Öğrenme Merkezli Okul Yöneticiliği Modeli
Eğitimde kaliteyi artırmak ve öğrenme yoksunluklarını etkin bir şekilde ele almak için okul yöneticilerinin rolü kritik bir öneme sahiptir. Okul yöneticiliğinin odağı, öğrencilerin gelişimini ve öğrenme kalitesini artırmak üzerine kurulmalıdır. Bu bağlamda, öğrenme merkezli bir sistemde okul yöneticisi belirleme süreci nasıl olmalıdır?

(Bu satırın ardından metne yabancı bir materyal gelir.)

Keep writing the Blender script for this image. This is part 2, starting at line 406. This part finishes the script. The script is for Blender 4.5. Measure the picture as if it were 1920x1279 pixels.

Eğitimde kaliteyi artırmak ve öğrenme yoksunlukları ile etkin bir şekilde mücadele etmenin önemli bir ayağı okul yöneticilerinin doğru yöntemlerle seçilmesi, yetiştirilmesi ve eğitim sistemine dahil edilmesidir. Okul yöneticilerinin niteliği, görev yaptıkları okullarda sağlıklı bir okul iklimi oluşturmada, öğretmen ve öğrencilerin çok yönlü gelişimlerini desteklemede büyük bir öneme sahiptir. Dolayısıyla nitelikli okul yöneticilerinin eğitim sistemine dâhiledilmesi için okul yöneticisi profilinin ortaya konulması, var olan iyi örneklerin görünürlüğünün arttırılması ve okul yöneticisi seçme ve yetiştirme modellerinin sunulması önemlidir.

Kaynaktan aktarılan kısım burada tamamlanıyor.